**Material provided**:
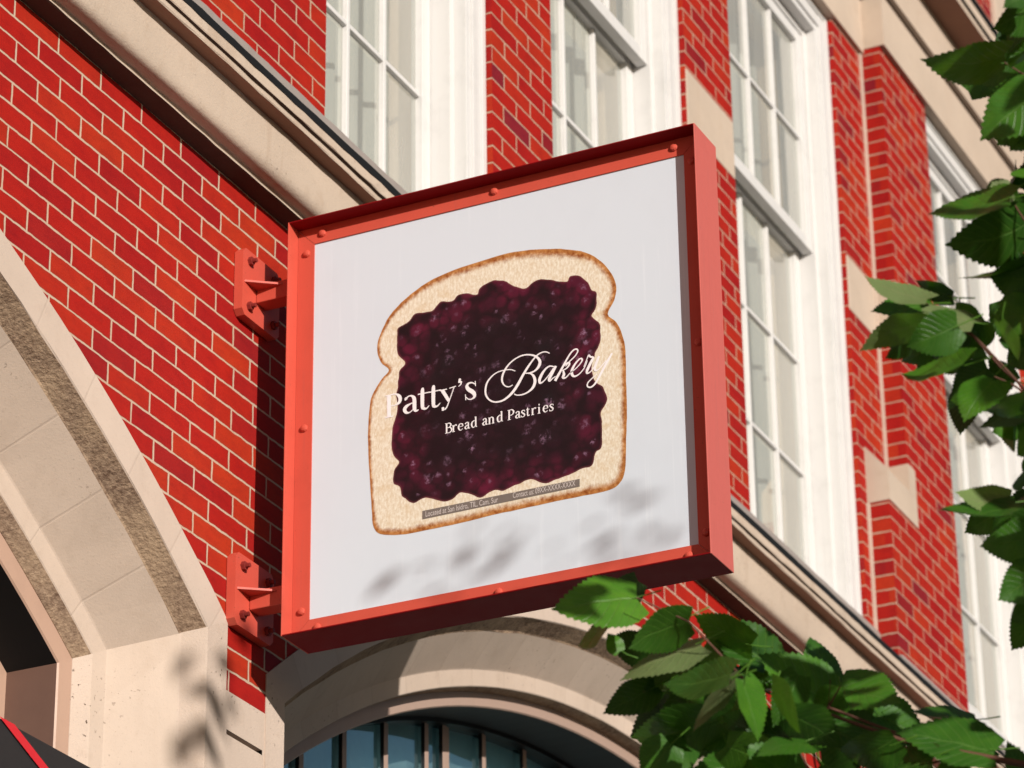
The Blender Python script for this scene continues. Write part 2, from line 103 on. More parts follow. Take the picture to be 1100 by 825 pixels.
# ------------------------------------------------------------------ materials
class NT:
    def __init__(s, name):
        s.mat = bpy.data.materials.new(name); s.mat.use_nodes = True
        s.t = s.mat.node_tree; s.t.nodes.clear()
        s.out = s.t.nodes.new('ShaderNodeOutputMaterial')
    def n(s, typ, **kw):
        nd = s.t.nodes.new(typ)
        for k, v in kw.items(): setattr(nd, k, v)
        return nd
    def l(s, a, b): s.t.links.new(a, b)
    def val(s, sock, v):
        if isinstance(v, bpy.types.NodeSocket): s.l(v, sock)
        else: sock.default_value = v
    def math(s, op, a, b=None, c=None, clamp=False):
        nd = s.n('ShaderNodeMath', operation=op, use_clamp=clamp)
        s.val(nd.inputs[0], a)
        if b is not None: s.val(nd.inputs[1], b)
        if c is not None: s.val(nd.inputs[2], c)
        return nd.outputs[0]
    def mix(s, f, a, b, blend='MIX'):
        nd = s.n('ShaderNodeMix', data_type='RGBA', blend_type=blend)
        s.val(nd.inputs[0], f)
        for sock, v in ((nd.inputs[6], a), (nd.inputs[7], b)):
            if isinstance(v, tuple): v = (*v, 1.0) if len(v) == 3 else v
            s.val(sock, v)
        return nd.outputs[2]
    def noise(s, scale, detail=4, rough=.55, vec=None, dim='3D', out=0):
        nd = s.n('ShaderNodeTexNoise', noise_dimensions=dim)
        nd.inputs['Scale'].default_value = scale; nd.inputs['Detail'].default_value = detail
        nd.inputs['Roughness'].default_value = rough
        if vec is not None: s.l(vec, nd.inputs['Vector'])
        return nd.outputs[out]
    def ramp(s, fac, stops, interp='LINEAR'):
        nd = s.n('ShaderNodeValToRGB'); cr = nd.color_ramp; cr.interpolation = interp
        while len(cr.elements) < len(stops): cr.elements.new(.5)
        for e, (p, c) in zip(cr.elements, stops):
            e.position = p; e.color = (*c, 1) if len(c) == 3 else c
        s.val(nd.inputs[0], fac)
        return nd.outputs[0]
    def rng(s, v, a, b, c=0., d=1., smooth=False):
        nd = s.n('ShaderNodeMapRange', interpolation_type='SMOOTHSTEP' if smooth else 'LINEAR')
        s.val(nd.inputs[0], v)
        for k, q in zip((1, 2, 3, 4), (a, b, c, d)): s.val(nd.inputs[k], q)
        return nd.outputs[0]
    def pos(s): return s.n('ShaderNodeNewGeometry').outputs['Position']
    def scaled(s, vec, sc):
        nd = s.n('ShaderNodeVectorMath', operation='MULTIPLY'); s.l(vec, nd.inputs[0]); nd.inputs[1].default_value = sc
        return nd.outputs[0]
    def bump(s, h, strength=.3, dist=.01):
        nd = s.n('ShaderNodeBump'); s.l(h, nd.inputs['Height'])
        nd.inputs['Strength'].default_value = strength; nd.inputs['Distance'].default_value = dist
        return nd.outputs[0]
    def pbsdf(s, color, rough=.6, spec=.5, normal=None, **kw):
        p = s.n('ShaderNodeBsdfPrincipled')
        c = p.inputs['Base Color']
        if isinstance(color, tuple): c.default_value = (*color, 1)
        else: s.l(color, c)
        s.val(p.inputs['Roughness'], rough)
        s.val(p.inputs['Specular IOR Level'], spec)
        if normal is not None: s.l(normal, p.inputs['Normal'])
        for k, v in kw.items(): s.val(p.inputs[k.replace('_', ' ')], v)
        return p.outputs[0]
    def fin(s, sh):
        s.l(sh, s.out.inputs['Surface']); return s.mat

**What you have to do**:
Leave out the pictures and copy the rest of the material above exactly.

**Finished answer**:
The Blender Python script for this scene continues. Write part 2, from line 103 on. More parts follow. Take the picture to be 1100 by 825 pixels.
# ------------------------------------------------------------------ materials
class NT:
    def __init__(s, name):
        s.mat = bpy.data.materials.new(name); s.mat.use_nodes = True
        s.t = s.mat.node_tree; s.t.nodes.clear()
        s.out = s.t.nodes.new('ShaderNodeOutputMaterial')
    def n(s, typ, **kw):
        nd = s.t.nodes.new(typ)
        for k, v in kw.items(): setattr(nd, k, v)
        return nd
    def l(s, a, b): s.t.links.new(a, b)
    def val(s, sock, v):
        if isinstance(v, bpy.types.NodeSocket): s.l(v, sock)
        else: sock.default_value = v
    def math(s, op, a, b=None, c=None, clamp=False):
        nd = s.n('ShaderNodeMath', operation=op, use_clamp=clamp)
        s.val(nd.inputs[0], a)
        if b is not None: s.val(nd.inputs[1], b)
        if c is not None: s.val(nd.inputs[2], c)
        return nd.outputs[0]
    def mix(s, f, a, b, blend='MIX'):
        nd = s.n('ShaderNodeMix', data_type='RGBA', blend_type=blend)
        s.val(nd.inputs[0], f)
        for sock, v in ((nd.inputs[6], a), (nd.inputs[7], b)):
            if isinstance(v, tuple): v = (*v, 1.0) if len(v) == 3 else v
            s.val(sock, v)
        return nd.outputs[2]
    def noise(s, scale, detail=4, rough=.55, vec=None, dim='3D', out=0):
        nd = s.n('ShaderNodeTexNoise', noise_dimensions=dim)
        nd.inputs['Scale'].default_value = scale; nd.inputs['Detail'].default_value = detail
        nd.inputs['Roughness'].default_value = rough
        if vec is not None: s.l(vec, nd.inputs['Vector'])
        return nd.outputs[out]
    def ramp(s, fac, stops, interp='LINEAR'):
        nd = s.n('ShaderNodeValToRGB'); cr = nd.color_ramp; cr.interpolation = interp
        while len(cr.elements) < len(stops): cr.elements.new(.5)
        for e, (p, c) in zip(cr.elements, stops):
            e.position = p; e.color = (*c, 1) if len(c) == 3 else c
        s.val(nd.inputs[0], fac)
        return nd.outputs[0]
    def rng(s, v, a, b, c=0., d=1., smooth=False):
        nd = s.n('ShaderNodeMapRange', interpolation_type='SMOOTHSTEP' if smooth else 'LINEAR')
        s.val(nd.inputs[0], v)
        for k, q in zip((1, 2, 3, 4), (a, b, c, d)): s.val(nd.inputs[k], q)
        return nd.outputs[0]
    def pos(s): return s.n('ShaderNodeNewGeometry').outputs['Position']
    def scaled(s, vec, sc):
        nd = s.n('ShaderNodeVectorMath', operation='MULTIPLY'); s.l(vec, nd.inputs[0]); nd.inputs[1].default_value = sc
        return nd.outputs[0]
    def bump(s, h, strength=.3, dist=.01):
        nd = s.n('ShaderNodeBump'); s.l(h, nd.inputs['Height'])
        nd.inputs['Strength'].default_value = strength; nd.inputs['Distance'].default_value = dist
        return nd.outputs[0]
    def pbsdf(s, color, rough=.6, spec=.5, normal=None, **kw):
        p = s.n('ShaderNodeBsdfPrincipled')
        c = p.inputs['Base Color']
        if isinstance(color, tuple): c.default_value = (*color, 1)
        else: s.l(color, c)
        s.val(p.inputs['Roughness'], rough)
        s.val(p.inputs['Specular IOR Level'], spec)
        if normal is not None: s.l(normal, p.inputs['Normal'])
        for k, v in kw.items(): s.val(p.inputs[k.replace('_', ' ')], v)
        return p.outputs[0]
    def fin(s, sh):
        s.l(sh, s.out.inputs['Surface']); return s.mat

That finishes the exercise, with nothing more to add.